Task statement =>
Print, word for word, the opening line of the data below and every line after it through the line that contains "b.face(range(12)); b.build('stain', M['stain'], roof)", but not the pictures.

Supplied information =>

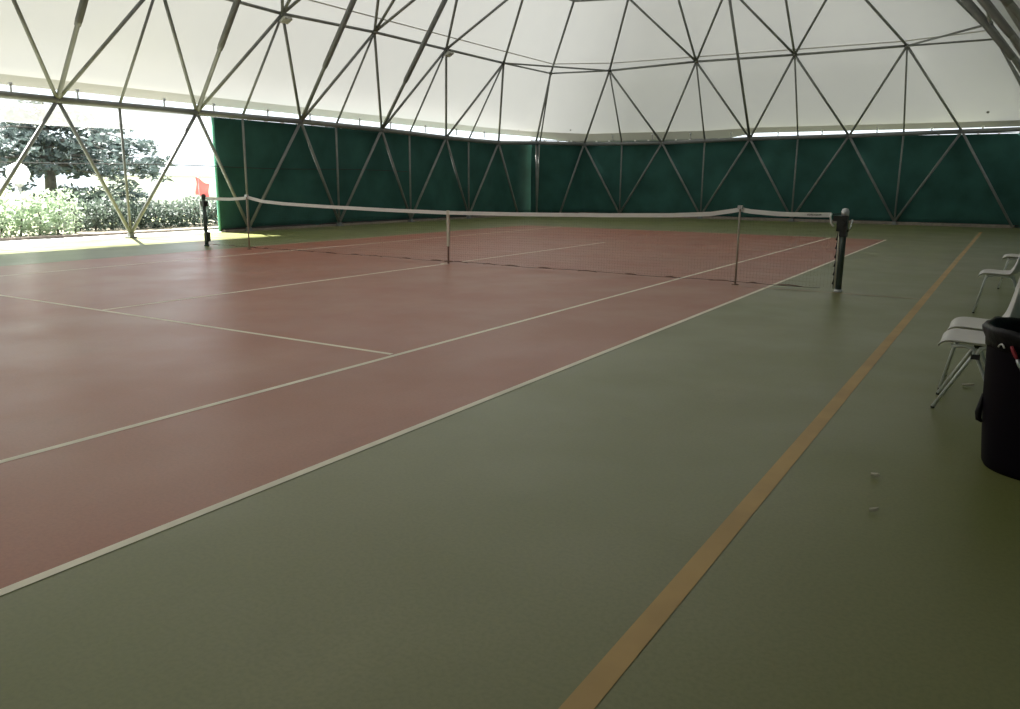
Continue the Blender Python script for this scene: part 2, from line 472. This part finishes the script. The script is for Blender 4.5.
# small dark stains on the inside of the membrane
bpy.context.view_layer.update()
dg = bpy.context.evaluated_depsgraph_get()
for px, py, rr in ((511, 130, .035), (518.5, 130, .03), (570.5, 130, .04), (988, 112, .05)):
    d = Vector(R[0])*((px-510)/F) - Vector(R[1])*((py-354.5)/F) + Vector(R[2])
    ok, p, n, _ = roof.ray_cast(CP, d.normalized())
    if ok:
        n = -n if n.dot(d) > 0 else n
        b = MB(); q = n.to_track_quat('Z', 'Y').to_matrix()
        k0 = len(b.v); b.v += [tuple(p + n*.012 + q @ Vector((rr*math.cos(a)*(.95+.1*math.sin(2*a)), rr*math.sin(a), 0))) for a in lin(0, 2*PI, 13)[:-1]]
        b.face(range(12)); b.build('stain', M['stain'], roof)

# ------------------------------------------------------------------ curtains
def curtain(path, z0, z1, label, group, step=.12, amp=.018, hem_left=False):
    """pleated hanging cloth along a plan polyline"""
    r = empty('windbreak_curtain', (path[0][0], path[0][1], 0), label, 'curtain', group)
    pts = []; d = 0
    for a, b in zip(path, path[1:]):
        a, b = Vector((*a, 0)), Vector((*b, 0)); n = max(2, int((b-a).length/step))
        t = (b-a).normalized(); nr = Vector((t.y, -t.x, 0))
        for i in range(n+(1 if b == Vector((*path[-1], 0)) else 0)):
            q = a.lerp(b, i/n); d += step
            pts.append((q, nr, d))
    rows = []
    zs = [z0, z0+.25, z0+.8, 1.6, 2.4, z1-.08, z1]
    for k, z in enumerate(zs):
        w = (1.3, 1.2, 1, .9, .8, .5, .4)[k]
        rows.append([q + nr*(amp*w*(math.sin(d*2.1)+.6*math.sin(d*5.3+1)+.5*math.sin(d*.7)+.3*math.sin(d*3.3+z*2))) + Vector((0,0,z+(.012*math.sin(d*1.3) if k == 0 else 0)))
                     for q, nr, d in pts])
    b = MB(); b.grid(rows); o = b.build('cloth', M['curtain'], r); thicken(o, .006)
    b = MB(); b.sweep([q+Vector((0,0,z1+.03)) for q, nr, d in pts[::6]] + [pts[-1][0]+Vector((0,0,z1+.03))], .014, 6)
    b.build('curtain_rail', M['beam'], r)
    for q, nr, d in pts[::5]:
        if step < .2 and in_view([q+Vector((0,0,z1))], 5):
            b = MB(); b.box(q.x-.035, q.x+.035, q.y-.035, q.y+.035, z1-.01, z1+.045); b.build('gap_light', M['band'], r)  # white dashes drawn for daylight showing through the grommet gaps
    b = MB(); b.sweep([q+nr*.012+Vector((0,0,z0+.05)) for q, nr, d in pts[::4]] + [pts[-1][0]+Vector((0,0,z0+.05))], .035, 6)
    b.build('weighted_hem', M['cord_dark'], r)
    if hem_left:
        b = MB(); q, nr, d = pts[0]
        b.sweep([(q.x, q.y-.01, z) for z in lin(z0, z1, 8)], .035, 8); b.build('edge_hem', M['sunlit_hem'], r)
    return r
curtain([(-10.0, 3.25), (-10.0, 16.93), (-9.97, 20.05)], .02, 3.01, 'dark green windbreak curtain on the left wall beside the open bay', 'dark green curtains', hem_left=True)
curtain([(-9.84, 19.62), (-8.25, 21.51), (6.38, 21.51), (9.2, 21.51)], .03, 3.15, 'dark green windbreak curtain across the whole back wall', 'dark green curtains')
curtain([(9.13, 21.30), (9.13, -19.6)], .10, 2.98, 'dark green windbreak curtain behind the chairs and black bin', 'dark green curtains', step=.3)
curtain([(9.1, -19.8), (-9.9, -19.8)], .10, 2.98, 'dark green windbreak curtain at the end behind the viewer', 'dark green curtains', step=.3)

curtain([(-10.0, -15.2), (-10.0, -4.6)], .02, 3.05, 'dark green windbreak curtain added unseen at the near end of the left wall to darken the floor', 'dark green curtains', step=.3)  # unseen curtain, added to cut the daylight on the near floor
# rolled white cloth under the ring beam above the open bay
v = MB(); rows = []
for z, dx in ((3.06, .03), (2.95, .0), (2.80, -.015), (2.66, .01), (2.57, .0)):
    rows.append([(-10.12+dx+.012*math.sin(y*3.1), y, z+.012*math.sin(y*1.7)) for y in lin(-14.5, 3.2, 60)])
v.grid(rows)
rt = empty('rolled_curtain', (-10.12, -5.6, 0), 'milky plastic curtain rolled up under the beam over the open bay', 'rolled curtain')
v.build('film', M['film'], rt)
v = MB(); v.sweep([(-10.12+.012*math.sin(y*3.1), y, 2.565+.012*math.sin(y*1.7)) for y in lin(-14.5, 3.2, 60)], .012, 8)
v.build('weighted_hem', M['film'], rt)
# thin rope at waist height
v = MB(); v.sweep([(-9.90, y, 1.735+.02*math.sin(y*.9)) for y in lin(-15, 11.2, 50)], .010, 6)
tag(v.build('rope', M['cord_dark']), 'thin dark rope strung across the open left bay and along the curtain', 'rope')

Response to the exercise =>
Continue the Blender Python script for this scene: part 2, from line 472. This part finishes the script. The script is for Blender 4.5.
# small dark stains on the inside of the membrane
bpy.context.view_layer.update()
dg = bpy.context.evaluated_depsgraph_get()
for px, py, rr in ((511, 130, .035), (518.5, 130, .03), (570.5, 130, .04), (988, 112, .05)):
    d = Vector(R[0])*((px-510)/F) - Vector(R[1])*((py-354.5)/F) + Vector(R[2])
    ok, p, n, _ = roof.ray_cast(CP, d.normalized())
    if ok:
        n = -n if n.dot(d) > 0 else n
        b = MB(); q = n.to_track_quat('Z', 'Y').to_matrix()
        k0 = len(b.v); b.v += [tuple(p + n*.012 + q @ Vector((rr*math.cos(a)*(.95+.1*math.sin(2*a)), rr*math.sin(a), 0))) for a in lin(0, 2*PI, 13)[:-1]]
        b.face(range(12)); b.build('stain', M['stain'], roof)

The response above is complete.